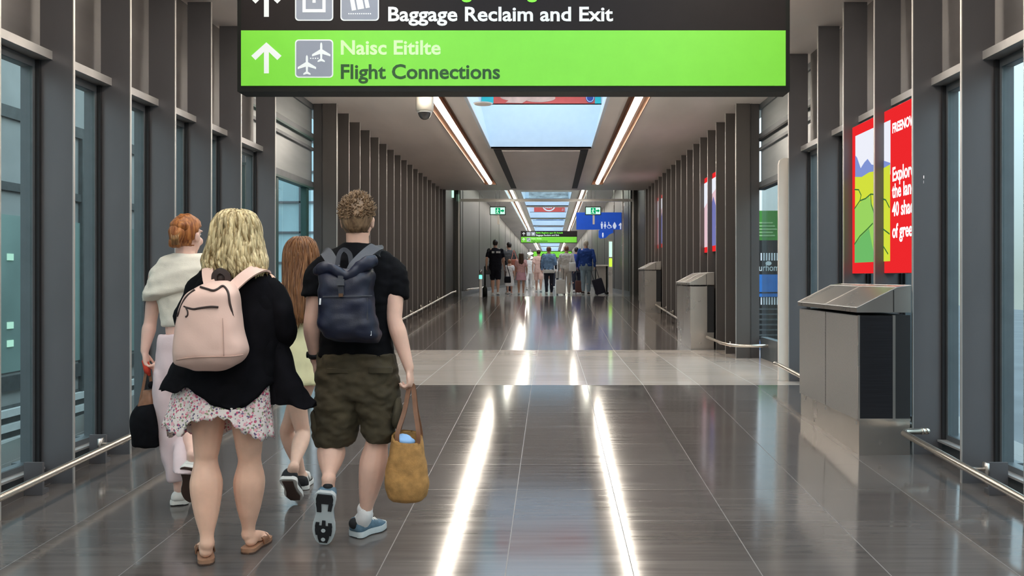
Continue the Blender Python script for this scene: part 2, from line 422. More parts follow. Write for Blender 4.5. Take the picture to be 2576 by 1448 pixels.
# ------------------------------------------------------------------ near walls: windows between the fins
def near_wall(sd):
    sg = -1 if sd == 'left' else 1
    xf = XL if sd == 'left' else XR
    X = lambda d: xf+sg*d
    def bx(b, d0, d1, y0, y1, z0, z1): b.box(min(X(d0),X(d1)), max(X(d0),X(d1)), y0, y1, z0, z1)
    b = MB()
    bx(b, .25, .36, -6, NEAR1, 3.0, ZC)
    bx(b, .05, .36, -6.2, -6, -.3, ZC)
    struct(b.build('wall_'+sd, m_backp))
    b = MB()
    ys = [-6+.747*k for k in range(0, 14)]+ND
    ys = sorted(y for y in ys if y < 3.4)+ND
    for i in range(len(ys)-1):
        y0, y1 = ys[i]+.02, ys[i+1]
        bx(b, .135, .30, y0, y1, 2.965, 3.02)
    struct(b.build('trim_4', m_bar))
    b = MB(); bx(b, .10, .40, -6, NEAR1, -.4, fz(0)-.0)   # footing
    for i in range(len(ys)-1):
        y0, y1 = ys[i], ys[i+1]; z = fz(y0)
        bx(b, .235, .40, y0, y1, z-.2, z+.13)
    struct(b.build('baseboard_'+sd, m_frame))
    b = MB()
    for i in range(len(ys)-1):
        y0, y1 = ys[i], ys[i+1]; z = fz(y0)
        bx(b, .17, .232, y0+.05, y1-.02, z+.131, z+.145)
    struct(b.build('trim_5', m_bar))
    for i in range(len(ys)-1):
        y0, y1 = ys[i]+.02, ys[i+1]; z = fz(y0)+.14
        o = sthing('window_2', (X(.33), (y0+y1)/2, z))
        f = MB()
        bx(f, .232, .31, y0, y0+.05, z, 2.96); bx(f, .232, .31, y1-.05, y1, z, 2.96)
        bx(f, .232, .31, y0+.05, y1-.05, z, z+.04); bx(f, .232, .31, y0+.05, y1-.05, 2.91, 2.96)
        f.build('window_frame', m_frame, o)
        f = MB(); bx(f, .205, .232, y1-.026, y1-.002, z, 2.96); bx(f, .226, .2319, y0+.05, y0+.065, z, 2.96)
        f.build('gasket', m_dark, o)
        f = MB(); bx(f, .237, .247, y0+.05, y1-.05, z+.04, 2.91)
        f.build('pane', m_glassL if sd == 'left' else m_glassR, o)
near_wall('left'); near_wall('right')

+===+

**OBJECTIVE:** Give the data above again in full and unchanged, skipping the pictures.

**RESPONSE:**
Continue the Blender Python script for this scene: part 2, from line 422. More parts follow. Write for Blender 4.5. Take the picture to be 2576 by 1448 pixels.
# ------------------------------------------------------------------ near walls: windows between the fins
def near_wall(sd):
    sg = -1 if sd == 'left' else 1
    xf = XL if sd == 'left' else XR
    X = lambda d: xf+sg*d
    def bx(b, d0, d1, y0, y1, z0, z1): b.box(min(X(d0),X(d1)), max(X(d0),X(d1)), y0, y1, z0, z1)
    b = MB()
    bx(b, .25, .36, -6, NEAR1, 3.0, ZC)
    bx(b, .05, .36, -6.2, -6, -.3, ZC)
    struct(b.build('wall_'+sd, m_backp))
    b = MB()
    ys = [-6+.747*k for k in range(0, 14)]+ND
    ys = sorted(y for y in ys if y < 3.4)+ND
    for i in range(len(ys)-1):
        y0, y1 = ys[i]+.02, ys[i+1]
        bx(b, .135, .30, y0, y1, 2.965, 3.02)
    struct(b.build('trim_4', m_bar))
    b = MB(); bx(b, .10, .40, -6, NEAR1, -.4, fz(0)-.0)   # footing
    for i in range(len(ys)-1):
        y0, y1 = ys[i], ys[i+1]; z = fz(y0)
        bx(b, .235, .40, y0, y1, z-.2, z+.13)
    struct(b.build('baseboard_'+sd, m_frame))
    b = MB()
    for i in range(len(ys)-1):
        y0, y1 = ys[i], ys[i+1]; z = fz(y0)
        bx(b, .17, .232, y0+.05, y1-.02, z+.131, z+.145)
    struct(b.build('trim_5', m_bar))
    for i in range(len(ys)-1):
        y0, y1 = ys[i]+.02, ys[i+1]; z = fz(y0)+.14
        o = sthing('window_2', (X(.33), (y0+y1)/2, z))
        f = MB()
        bx(f, .232, .31, y0, y0+.05, z, 2.96); bx(f, .232, .31, y1-.05, y1, z, 2.96)
        bx(f, .232, .31, y0+.05, y1-.05, z, z+.04); bx(f, .232, .31, y0+.05, y1-.05, 2.91, 2.96)
        f.build('window_frame', m_frame, o)
        f = MB(); bx(f, .205, .232, y1-.026, y1-.002, z, 2.96); bx(f, .226, .2319, y0+.05, y0+.065, z, 2.96)
        f.build('gasket', m_dark, o)
        f = MB(); bx(f, .237, .247, y0+.05, y1-.05, z+.04, 2.91)
        f.build('pane', m_glassL if sd == 'left' else m_glassR, o)
near_wall('left'); near_wall('right')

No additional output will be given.